Bid to restore Scottish peatland to good health

The National Trust for Scotland has given its support to the first UK Peatland Strategy.

As Scotland’s largest conservation organisation and one of its biggest landowners the Trust for Scotland is doing its part to conserve Scotland’s peatlands.

It has helped to develop the UK’s first Peatland Strategy which sets an ambition to have 2 million hectares of peatland in healthy condition by 2040.

The UK’s first collaborative Peatland Strategy is launched in York yesterday (Thursday), setting out a shared vision for a brighter future for our vital, but damaged peatlands.

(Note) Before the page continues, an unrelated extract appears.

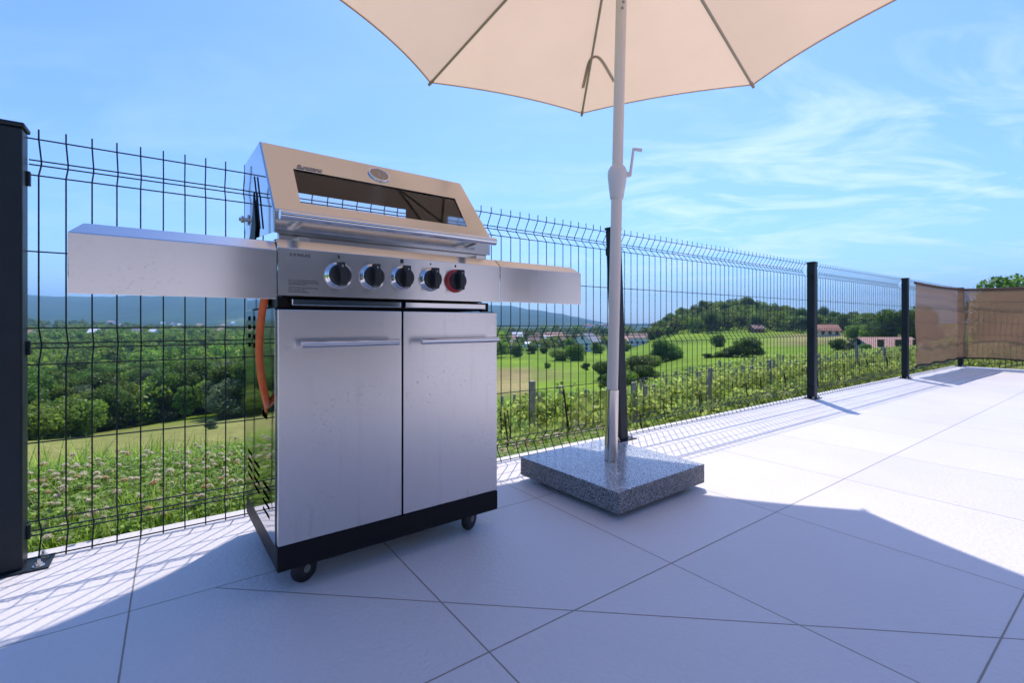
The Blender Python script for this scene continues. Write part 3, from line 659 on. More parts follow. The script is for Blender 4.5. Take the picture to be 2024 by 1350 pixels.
# hinge bolt and warming rack arm on the left cheek
q = MB(); T = Matrix.Translation((LX0-.0005, .385, .985)) @ Matrix.Rotation(R(-90), 4, 'Y')
q.lathe([(.016, 0), (.016, .003), (.006, .0035), (.006, .011)], 20, T, False); q.lathe([(.0105, .0112), (.0105, .019), (.0095, .020)], 6, T, False); q.lathe([(.0055, .0202), (.0055, .025), (.003, .026)], 16, T, False); q.build('hinge_bolt', M['zinc'], lido)
q = MB(); hp_ = [(.262, 1.045), (.282, .985), (.300, .945), (.345, .912), (.24, .900), (.225, .945), (.243, .99)]
nn = len(hp_); q.add([(LX0-.006, a, b) for a, b in hp_] + [(LX0-.0012, a, b) for a, b in hp_], [tuple(range(nn)), tuple(range(2*nn-1, nn-1, -1))] + [(i, i+nn, (i+1) % nn+nn, (i+1) % nn) for i in range(nn)])
q.build('hinge_bracket', M['skirt'], lido, bevel=.0015)
q = MB(); q.tube([(LX0-.004, .255, 1.085), (LX0-.004, .225, 1.03), (LX0-.004, .215, 1.02), (LX0-.004, .17, .925)], .0022, 6); q.build('hinge_rod', M['skirt'], lido)
# rack inside
q = MB()
for z_, y_ in ((1.045, .40), (1.02, .30)): q.tube([(.03, y_, z_), (.61, y_, z_)], .003, 6)
for k in range(26): q.tube([(.04+k*.0228, .30, 1.022), (.04+k*.0228, .42, 1.047)], .0018, 5)
q.build('warming_rack', M['chrome'], grill)
# gas hose hanging at the left side
def sidept(px, py, xo):
    a = (px-1012)/930; dxx, dyy = math.cos(GA), math.sin(GA)
    Y = (xo + GO.x*dxx + GO.y*dyy)/(a*dxx + dyy); X = a*Y
    return Vector((xo, (X-GO.x)*-dyy + (Y-GO.y)*dxx, CAMH - (py-638)/930*Y))
hp = [sidept(525, 578, -.022), sidept(521, 600, -.024), sidept(516, 632, -.028), sidept(513, 670, -.030), sidept(513, 710, -.030), sidept(517, 748, -.026), sidept(524, 782, -.015), sidept(529, 806, .004), sidept(531, 822, .03)]
def smoothpts(p, n=4):
    out = []
    for i in range(len(p)-1):
        p0, p1, p2, p3 = p[max(i-1, 0)], p[i], p[i+1], p[min(i+2, len(p)-1)]
        for k in range(n):
            t = k/n; out.append(.5*((2*p1) + (p2-p0)*t + (2*p0-5*p1+4*p2-p3)*t*t + (3*p1-p0-3*p2+p3)*t**3))
    return out + [p[-1]]
q = MB(); q.tube(smoothpts(hp), .0088, 16); ho = q.build('gas_hose', M['hose'], grill)
q = MB(); q.tube([hp[0] + Vector((0, 0, .022)), hp[0] - Vector((0, 0, .004))], .0115, 14); q.build('hose_clamp', M['brass'], ho)
# casters
for (x, y, a) in ((.072, .046, 8), (.575, .046, 14), (.07, .42, 30), (.585, .42, 75)):
    Tc = Matrix.Translation((x, y, .0357)) @ Matrix.Rotation(R(a-GA*0-90+15), 4, 'Z')
    c = MB(); Tw = Tc @ Matrix.Rotation(R(90), 4, 'Y')
    c.lathe([(.020, -.0125), (.0300, -.0118), (.0345, -.007), (.0355, 0), (.0345, .007), (.0300, .0118), (.020, .0125)], 36, Tw); wo_ = c.build('caster', M['rubber'], grill)
    c = MB(); c.lathe([(.010, -.0134), (.010, .0134)], 20, Tw, False); c.build('hub', M['hub'], wo_)
    c = MB()
    c.box((-.0212, -.018, .0362), (.0212, .018, .0385), Tc); c.build('mounting_plate', M['skirt'], wo_, bevel=.0008)

# ------------------------------------------------------------------ parasol base and parasol
PB = Vector((.408, 1.955, 0)); base = empty('granite_stand', 'square polished granite slab holding the parasol in a steel tube', 'parasol stand', PB, R(37.4))
hb = .2655; zt_, zb_ = .0975, .022
s1 = MB(); s1.box((-hb, -hb, zb_), (hb, hb, zt_)); slabo = s1.build('granite_slab', M['granite_side'], base, bevel=.003)
slabo.data.materials.append(M['granite_top'])
for p_ in slabo.data.polygons:
    if p_.normal.z > .5: p_.material_index = 1
for sx in (-1, 1):
    for sy in (-1, 1):
        q = MB(); q.lathe([(.022, 0), (.024, .004), (.02, .0215)], 20, Matrix.Translation((sx*.19, sy*.19, 0))); q.build('foot', M['rubber'], base)
TL = R(1.32)   # the pole leans a little to the right
PT = Matrix.Rotation(TL, 4, 'Y')
inv = base.matrix_basis.to_3x3().inverted() if False else Matrix.Rotation(-R(37.4), 3, 'Z')
def pp(d):   # point at height d along the pole in world coordinates relative to PB
    return Vector((math.tan(TL)*d, 0, d))
q = MB(); q.tube([inv @ pp(zt_+.0005), inv @ pp(.392)], .0265, 40, smooth=True); q.build('sleeve', M['sleeve'], base)
par = empty('parasol', 'open beige octagonal parasol on a taupe pole beside the grill', 'parasol', PB, 0)
q = MB(); q.tube([pp(.3925), pp(1.19)], .0228, 36); q.build('lower_pole', M['pole'], par)
q = MB(); q.tube([pp(1.32), pp(2.50)], .0222, 36); q.build('upper_pole', M['pole'], par)
HM = Matrix.Translation(pp(0)) @ Matrix.Rotation(TL, 4, 'Y')
q = MB(); q.lathe([(.0255, 1.185), (.0275, 1.19), (.034, 1.235), (.0385, 1.27), (.0395, 1.29), (.037, 1.305), (.030, 1.318), (.0235, 1.325)], 40, HM); hs_ = q.build('crank_housing', M['housing'], par)
q = MB(); q.tube([HM @ Vector((.034, -.01, 1.285)), HM @ Vector((.050, -.012, 1.285))], .011, 18); q.build('crank_boss', M['housing'], hs_)
q = MB(); q.tube([HM @ Vector((.050, -.012, 1.278)), HM @ Vector((.062, -.012, 1.392))], [.0062, .0052], 10); q.tube([HM @ Vector((.060, -.012, 1.390)), HM @ Vector((.096, -.012, 1.386))], [.006, .0072], 14); q.build('crank_handle', M['housing'], hs_)
for (dx_, z_) in ((0, 1.965), (.004, 1.99)):
    q = MB(); q.lathe([(.006, 0), (.0055, .002), (.002, .0025)], 14, Matrix.Translation(pp(z_) + Vector((dx_, -.0222, 0))) @ KM); q.build('rivet', M['rib'], par)
# canopy
NR = 8; RC = 1.435; ZR, ZA = 2.182, 2.57; ph0 = R(43.2)
def rimpt(k, f=1.0):
    a = ph0 + k*2*math.pi/NR; r = RC*f; z = ZA + (ZR-ZA)*(f**1.04)
    return HM @ Vector((r*math.cos(a), r*math.sin(a), z))
NSx, NRr = 16, 18; V = []; Fc = []
for k in range(NR):
    b0 = len(V)
    for j in range(NRr+1):
        f = .03 + .97*j/NRr; A_, B_ = rimpt(k, f), rimpt(k+1, f); c0 = HM @ Vector((0, 0, ZA + (ZR-ZA)*f))
        for i in range(NSx+1):
            s = i/NSx; p = A_.lerp(B_, s); bow = 4*s*(1-s)
            p = p + (c0 - p)*(.052*bow*f) + Vector((0, 0, -.012*bow*f*(1-f)*4*.5 - .010*bow*f))
            V.append(p)
    for j in range(NRr):
        for i in range(NSx):
            q_ = b0 + j*(NSx+1) + i; Fc.append((q_, q_+1, q_+NSx+2, q_+NSx+1))
can = npmesh('canopy', np.array(V), np.array(Fc), M['canopy'], par, smooth=True)
q = MB()
for k in range(NR):
    b0 = k*(NSx+1)*(NRr+1) + NRr*(NSx+1); q.tube([V[b0+i] for i in range(NSx+1)], .0028, 5)
q.build('hem', M['hem'], can)
q = MB()
for k in range(NR):
    b0 = k*(NSx+1)*(NRr+1); last_ = [V[b0 + NRr*(NSx+1) + i] for i in range(NSx+1)]; prev_ = [V[b0 + (NRr-1)*(NSx+1) + i] for i in range(NSx+1)]
    inn = [last_[i] + (prev_[i]-last_[i])*.13 for i in range(NSx+1)]; dz_ = Vector((0, 0, -.0022))
    for i in range(NSx): q.add([last_[i]+dz_, last_[i+1]+dz_, inn[i+1]+dz_, inn[i]+dz_], [(0, 1, 2, 3)], True)
q.build('folded_edge', M['canopy'], can)
for k in range(NR):
    q = MB(); e0 = rimpt(k, 1.0) - Vector((0, 0, .008)); e1 = rimpt(k, .03) - Vector((0, 0, .012)); q.tube([e0, e1], .0075, 10); rb = q.build('rib', M['rib'], par)
    q = MB(); dr = (e0-e1).normalized(); q.tube([e0 - dr*.035, e0 + dr*.012], [.0095, .0085], 10); q.build('rib_tip', M['strap'], rb)
    q = MB(); m_ = rimpt(k, .34) - Vector((0, 0, .016)); c_ = HM @ Vector((.03*math.cos(ph0+k*math.pi/4), .03*math.sin(ph0+k*math.pi/4), 2.14)); q.tube([m_, c_], .006, 8); q.build('strut', M['rib'], rb)
q = MB(); q.lathe([(.026, 2.105), (.040, 2.11), (.040, 2.155), (.026, 2.16)], 24, HM); q.build('runner', M['housing'], par)
q = MB(); q.lathe([(.026, 2.485), (.045, 2.49), (.045, 2.512), (.01, 2.528), (.01, 2.57), (.004, 2.58)], 24, HM); q.build('finial', M['housing'], par)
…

In developing the strategy, the International Union for Conservation of Nature (IUCN) UK Peatland Programme has involved Government, third sector, scientific and land managing communities.

Stuart Brooks, head of natural heritage policy at the National Trust for Scotland and chair of the IUCN UK Committee who oversees this project, said: ‘The case for protecting peatlands for their wildlife, carbon and water management benefits is better understood but we have a long way to go to bring many of our peatland landscapes back into healthy condition so we can realise their benefits.

‘The Trust is committed to helping deliver this strategy in Scotland; ensuring our gardens don’t use peat based composts, protecting our moorlands from damaging fires and restoring peatland habitats on some of Scotland’s best loved nature reserves.’

The IUCN UK Peatland Programme was set up in 2009 to promote peatland restoration in the UK.

The programme advocates the multiple benefits of peatlands through partnerships, strong science, sound policy and effective practice.

The work of the Peatland Programme is overseen by a steering group made up of representatives of key environmental organisations that includes the National Trust for Scotland.